Initial claims suggested that the centrifuges were destroyed directly – however, Dmitri Alperovitch has recently argued that the Iranians actually destroyed the centrifuges themselves, as they believed them to be faulty. Like Operation Orchard, the time delay and role of direct destruction may well mean that not a single true cyber-attack has ever actually occurred.

The citizens of the UK, as well as companies, have experienced a number of cyber-incidents. However, the present language of the debate ensures that the problem remains within the framework of the military and the nation-state.

The yearly data breach reports from Verizon continually highlight that over 85% of cyber-incidents could be prevented by ensuring adequate passwords are set and that software has been updated to the latest model.
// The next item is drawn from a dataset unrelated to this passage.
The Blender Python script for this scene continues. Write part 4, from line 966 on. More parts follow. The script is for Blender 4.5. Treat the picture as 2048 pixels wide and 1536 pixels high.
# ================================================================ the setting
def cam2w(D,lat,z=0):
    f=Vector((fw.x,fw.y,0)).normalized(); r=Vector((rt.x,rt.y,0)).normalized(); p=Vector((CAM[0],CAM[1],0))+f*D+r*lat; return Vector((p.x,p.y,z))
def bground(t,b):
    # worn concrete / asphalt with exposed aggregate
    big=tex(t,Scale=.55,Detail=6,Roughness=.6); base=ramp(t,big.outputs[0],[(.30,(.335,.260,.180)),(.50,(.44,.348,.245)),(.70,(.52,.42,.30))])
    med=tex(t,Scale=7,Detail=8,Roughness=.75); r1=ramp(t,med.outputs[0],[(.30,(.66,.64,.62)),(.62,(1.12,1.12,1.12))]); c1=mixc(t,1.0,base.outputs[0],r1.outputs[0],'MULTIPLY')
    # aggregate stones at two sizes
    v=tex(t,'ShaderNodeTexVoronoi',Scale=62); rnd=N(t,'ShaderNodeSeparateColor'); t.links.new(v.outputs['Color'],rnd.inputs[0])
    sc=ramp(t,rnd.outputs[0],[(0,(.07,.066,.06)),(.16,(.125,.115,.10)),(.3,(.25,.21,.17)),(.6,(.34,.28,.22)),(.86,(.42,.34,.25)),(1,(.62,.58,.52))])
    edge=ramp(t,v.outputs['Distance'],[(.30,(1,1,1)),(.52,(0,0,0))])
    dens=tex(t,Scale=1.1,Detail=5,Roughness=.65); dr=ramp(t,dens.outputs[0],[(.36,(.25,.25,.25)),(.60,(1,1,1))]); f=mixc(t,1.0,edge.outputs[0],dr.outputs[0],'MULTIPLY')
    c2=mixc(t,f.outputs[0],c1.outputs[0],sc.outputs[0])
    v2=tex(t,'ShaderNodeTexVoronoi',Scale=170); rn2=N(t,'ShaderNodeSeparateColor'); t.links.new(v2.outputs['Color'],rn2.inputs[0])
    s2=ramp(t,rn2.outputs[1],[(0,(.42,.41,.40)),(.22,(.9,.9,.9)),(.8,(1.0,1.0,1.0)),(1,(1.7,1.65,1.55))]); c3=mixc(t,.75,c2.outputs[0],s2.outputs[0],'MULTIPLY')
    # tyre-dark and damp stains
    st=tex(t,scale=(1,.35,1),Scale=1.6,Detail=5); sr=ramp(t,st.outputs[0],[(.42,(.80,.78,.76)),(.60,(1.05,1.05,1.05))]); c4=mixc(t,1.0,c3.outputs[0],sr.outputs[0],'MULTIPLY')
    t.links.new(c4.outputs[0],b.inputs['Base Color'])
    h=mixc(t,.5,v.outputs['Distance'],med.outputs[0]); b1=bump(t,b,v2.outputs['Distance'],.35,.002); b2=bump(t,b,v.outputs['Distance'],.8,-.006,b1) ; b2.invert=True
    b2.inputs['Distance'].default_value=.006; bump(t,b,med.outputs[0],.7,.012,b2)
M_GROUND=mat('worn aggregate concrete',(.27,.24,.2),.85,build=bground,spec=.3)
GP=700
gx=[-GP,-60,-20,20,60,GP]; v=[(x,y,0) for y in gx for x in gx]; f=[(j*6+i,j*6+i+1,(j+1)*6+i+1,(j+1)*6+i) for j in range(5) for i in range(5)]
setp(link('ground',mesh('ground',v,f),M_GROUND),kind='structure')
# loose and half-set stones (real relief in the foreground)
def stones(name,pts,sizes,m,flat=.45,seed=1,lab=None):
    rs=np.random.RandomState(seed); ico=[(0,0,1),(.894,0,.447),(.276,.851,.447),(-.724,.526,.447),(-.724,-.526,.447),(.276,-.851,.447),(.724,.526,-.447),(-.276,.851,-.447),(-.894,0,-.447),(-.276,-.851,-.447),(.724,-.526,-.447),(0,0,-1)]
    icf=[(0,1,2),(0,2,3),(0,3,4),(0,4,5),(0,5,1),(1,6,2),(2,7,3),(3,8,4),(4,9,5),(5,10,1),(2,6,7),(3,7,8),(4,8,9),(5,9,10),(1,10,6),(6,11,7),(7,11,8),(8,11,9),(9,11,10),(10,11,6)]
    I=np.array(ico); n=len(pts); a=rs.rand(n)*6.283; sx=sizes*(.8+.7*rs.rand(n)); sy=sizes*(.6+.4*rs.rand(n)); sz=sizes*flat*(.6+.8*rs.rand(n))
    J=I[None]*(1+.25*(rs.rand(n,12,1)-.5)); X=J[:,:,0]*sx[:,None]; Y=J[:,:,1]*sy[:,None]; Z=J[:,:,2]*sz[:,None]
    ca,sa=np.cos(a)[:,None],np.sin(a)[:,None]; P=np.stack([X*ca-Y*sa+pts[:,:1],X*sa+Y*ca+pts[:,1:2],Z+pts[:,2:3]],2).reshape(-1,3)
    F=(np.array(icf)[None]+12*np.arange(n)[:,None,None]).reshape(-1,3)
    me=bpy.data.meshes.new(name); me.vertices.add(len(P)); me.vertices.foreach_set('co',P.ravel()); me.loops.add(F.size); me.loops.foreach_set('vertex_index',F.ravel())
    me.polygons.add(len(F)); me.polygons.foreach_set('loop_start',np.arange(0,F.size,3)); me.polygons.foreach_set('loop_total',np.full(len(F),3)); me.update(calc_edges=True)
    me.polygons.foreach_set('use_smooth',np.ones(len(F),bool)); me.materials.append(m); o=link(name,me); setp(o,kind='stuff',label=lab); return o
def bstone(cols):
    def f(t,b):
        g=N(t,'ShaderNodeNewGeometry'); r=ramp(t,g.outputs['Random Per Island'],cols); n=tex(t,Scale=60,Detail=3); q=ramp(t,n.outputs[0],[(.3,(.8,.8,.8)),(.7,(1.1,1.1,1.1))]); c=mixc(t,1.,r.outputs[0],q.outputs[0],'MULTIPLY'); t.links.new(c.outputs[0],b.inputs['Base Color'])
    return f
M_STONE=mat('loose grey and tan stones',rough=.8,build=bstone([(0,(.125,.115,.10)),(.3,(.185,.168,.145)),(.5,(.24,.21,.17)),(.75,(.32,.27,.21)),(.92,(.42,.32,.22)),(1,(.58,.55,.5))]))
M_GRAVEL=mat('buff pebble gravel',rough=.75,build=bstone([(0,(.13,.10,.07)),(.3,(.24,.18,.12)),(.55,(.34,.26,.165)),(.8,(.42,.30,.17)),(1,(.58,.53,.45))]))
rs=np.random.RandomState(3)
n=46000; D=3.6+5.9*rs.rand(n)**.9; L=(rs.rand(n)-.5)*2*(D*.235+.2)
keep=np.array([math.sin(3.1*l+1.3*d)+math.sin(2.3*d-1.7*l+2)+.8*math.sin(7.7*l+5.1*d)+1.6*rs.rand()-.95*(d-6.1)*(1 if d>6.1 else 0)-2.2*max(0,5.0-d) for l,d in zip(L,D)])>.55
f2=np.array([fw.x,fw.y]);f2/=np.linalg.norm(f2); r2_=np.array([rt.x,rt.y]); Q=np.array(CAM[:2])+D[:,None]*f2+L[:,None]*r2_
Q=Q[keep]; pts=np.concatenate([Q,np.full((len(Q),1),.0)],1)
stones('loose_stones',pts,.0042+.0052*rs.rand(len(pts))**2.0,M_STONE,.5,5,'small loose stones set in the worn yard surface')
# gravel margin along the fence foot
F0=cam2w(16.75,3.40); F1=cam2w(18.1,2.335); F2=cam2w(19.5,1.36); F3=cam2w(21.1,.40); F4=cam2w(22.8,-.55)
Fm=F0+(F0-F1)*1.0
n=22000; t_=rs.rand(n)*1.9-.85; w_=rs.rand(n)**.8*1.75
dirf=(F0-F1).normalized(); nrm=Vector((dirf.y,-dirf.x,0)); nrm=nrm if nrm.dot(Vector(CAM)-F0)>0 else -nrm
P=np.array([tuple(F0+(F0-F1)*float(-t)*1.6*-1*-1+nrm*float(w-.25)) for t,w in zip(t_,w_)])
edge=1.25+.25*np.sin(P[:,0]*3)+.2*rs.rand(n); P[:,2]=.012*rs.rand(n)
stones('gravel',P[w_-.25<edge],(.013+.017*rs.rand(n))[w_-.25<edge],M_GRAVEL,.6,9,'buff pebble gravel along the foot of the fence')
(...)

Furthermore, a number of incidents require the user to have handed over information willingly, admittedly usually via duping.

In reality, the UK is vulnerable to cyber-incidents and a significant factor in this is the lack of effort the government has made to adequately pursue the premise behind Objectives 3 and 4 of the Cyber Security Strategy: to provide education for the populous to enhance security by knowledge.

A more informed public with clear information provided free of hyperbole and threat-inflation would provide the single biggest boost to cyber security.

The threat of cyber warfare and cyber-attack is severely overstated, as such an event would not take place in a political vacuum or indeed be possible to achieve. Hostile actions in cyberspace would almost certainly accompany traditional forms of conflict, such as used by Russia against Georgia, in 2008, and Ukraine. Therefore, the threat can be mitigated via traditional means of diplomacy and deterrence, and no specific vulnerability to a cyber-attack can be ascertained.